• AIM OF THE TASK:
Reading the listing below, count the lines that contain the word "Write" and give that count alone.

• PROVIDED INFORMATION:

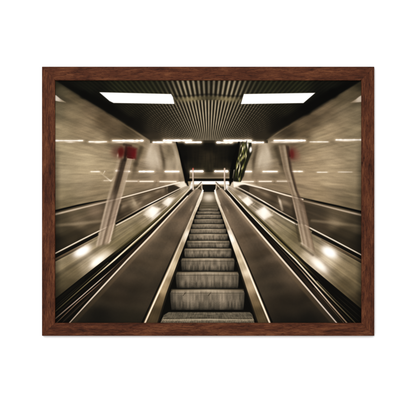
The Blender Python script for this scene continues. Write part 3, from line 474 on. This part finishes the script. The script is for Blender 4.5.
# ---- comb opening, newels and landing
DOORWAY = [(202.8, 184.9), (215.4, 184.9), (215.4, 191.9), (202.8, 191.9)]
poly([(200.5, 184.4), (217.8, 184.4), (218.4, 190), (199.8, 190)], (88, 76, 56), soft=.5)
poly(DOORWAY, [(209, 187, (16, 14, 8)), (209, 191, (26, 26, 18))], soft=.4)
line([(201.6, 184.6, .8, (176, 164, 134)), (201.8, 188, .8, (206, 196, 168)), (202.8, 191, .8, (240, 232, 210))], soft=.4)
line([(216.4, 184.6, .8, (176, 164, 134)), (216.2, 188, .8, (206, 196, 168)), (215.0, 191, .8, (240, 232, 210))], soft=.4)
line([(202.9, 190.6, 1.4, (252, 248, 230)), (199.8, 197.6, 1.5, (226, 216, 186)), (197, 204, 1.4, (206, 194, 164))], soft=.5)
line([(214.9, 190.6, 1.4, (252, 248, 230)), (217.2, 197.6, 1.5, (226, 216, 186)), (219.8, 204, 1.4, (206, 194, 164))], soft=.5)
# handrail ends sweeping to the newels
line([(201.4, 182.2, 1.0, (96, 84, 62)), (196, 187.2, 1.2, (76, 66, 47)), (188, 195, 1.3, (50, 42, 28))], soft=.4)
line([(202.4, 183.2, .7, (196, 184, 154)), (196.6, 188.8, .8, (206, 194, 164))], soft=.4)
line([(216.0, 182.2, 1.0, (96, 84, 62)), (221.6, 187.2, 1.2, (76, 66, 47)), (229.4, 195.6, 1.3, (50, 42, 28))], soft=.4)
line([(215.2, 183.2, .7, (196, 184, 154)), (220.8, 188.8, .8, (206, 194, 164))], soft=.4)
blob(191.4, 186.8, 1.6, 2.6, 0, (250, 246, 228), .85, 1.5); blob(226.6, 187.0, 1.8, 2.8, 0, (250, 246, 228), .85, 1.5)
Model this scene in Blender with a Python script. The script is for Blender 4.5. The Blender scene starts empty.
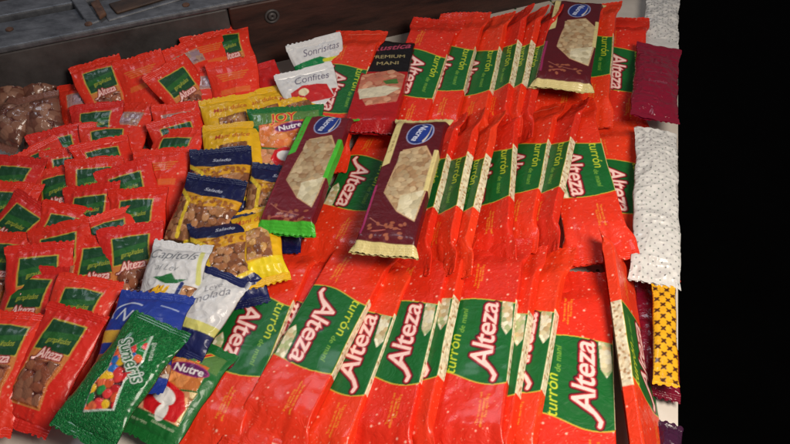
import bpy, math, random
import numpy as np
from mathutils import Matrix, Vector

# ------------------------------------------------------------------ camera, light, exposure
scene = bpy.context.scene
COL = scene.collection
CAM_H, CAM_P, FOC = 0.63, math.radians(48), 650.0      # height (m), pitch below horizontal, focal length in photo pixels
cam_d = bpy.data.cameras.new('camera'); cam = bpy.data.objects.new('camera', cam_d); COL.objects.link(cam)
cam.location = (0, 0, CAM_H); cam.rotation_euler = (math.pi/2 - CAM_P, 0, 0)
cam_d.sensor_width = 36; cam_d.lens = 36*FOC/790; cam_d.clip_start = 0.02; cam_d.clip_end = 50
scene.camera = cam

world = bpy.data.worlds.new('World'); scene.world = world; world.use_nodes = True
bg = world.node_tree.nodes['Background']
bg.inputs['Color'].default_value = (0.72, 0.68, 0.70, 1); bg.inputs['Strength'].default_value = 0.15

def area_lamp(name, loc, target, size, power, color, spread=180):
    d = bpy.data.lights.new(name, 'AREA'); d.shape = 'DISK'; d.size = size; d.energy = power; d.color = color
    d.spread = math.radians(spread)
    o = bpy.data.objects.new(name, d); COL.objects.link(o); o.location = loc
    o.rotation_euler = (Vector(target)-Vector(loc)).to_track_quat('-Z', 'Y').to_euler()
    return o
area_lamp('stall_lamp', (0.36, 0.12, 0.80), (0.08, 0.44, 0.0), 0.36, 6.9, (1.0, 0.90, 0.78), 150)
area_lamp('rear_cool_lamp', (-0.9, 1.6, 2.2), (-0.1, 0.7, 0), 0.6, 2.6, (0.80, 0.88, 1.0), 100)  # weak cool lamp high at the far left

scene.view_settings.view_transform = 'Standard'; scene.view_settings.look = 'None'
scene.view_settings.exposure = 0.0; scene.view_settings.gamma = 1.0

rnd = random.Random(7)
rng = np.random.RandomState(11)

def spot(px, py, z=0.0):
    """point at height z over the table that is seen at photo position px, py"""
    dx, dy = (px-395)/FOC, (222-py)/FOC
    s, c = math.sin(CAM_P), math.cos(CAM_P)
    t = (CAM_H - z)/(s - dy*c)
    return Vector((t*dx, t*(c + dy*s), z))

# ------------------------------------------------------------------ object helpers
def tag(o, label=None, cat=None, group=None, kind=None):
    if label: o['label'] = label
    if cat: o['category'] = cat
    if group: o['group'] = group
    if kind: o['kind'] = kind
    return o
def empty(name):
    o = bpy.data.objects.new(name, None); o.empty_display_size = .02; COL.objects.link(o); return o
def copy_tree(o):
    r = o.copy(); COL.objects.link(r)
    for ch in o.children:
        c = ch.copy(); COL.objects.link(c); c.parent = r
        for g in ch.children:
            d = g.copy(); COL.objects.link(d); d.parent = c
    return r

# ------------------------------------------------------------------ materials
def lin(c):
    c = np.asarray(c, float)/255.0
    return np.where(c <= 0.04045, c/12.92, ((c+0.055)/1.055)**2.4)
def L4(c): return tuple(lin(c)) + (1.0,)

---

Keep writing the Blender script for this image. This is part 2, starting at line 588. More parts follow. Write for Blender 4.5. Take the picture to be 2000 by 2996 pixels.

• ANSWER TO THIS TASK:
2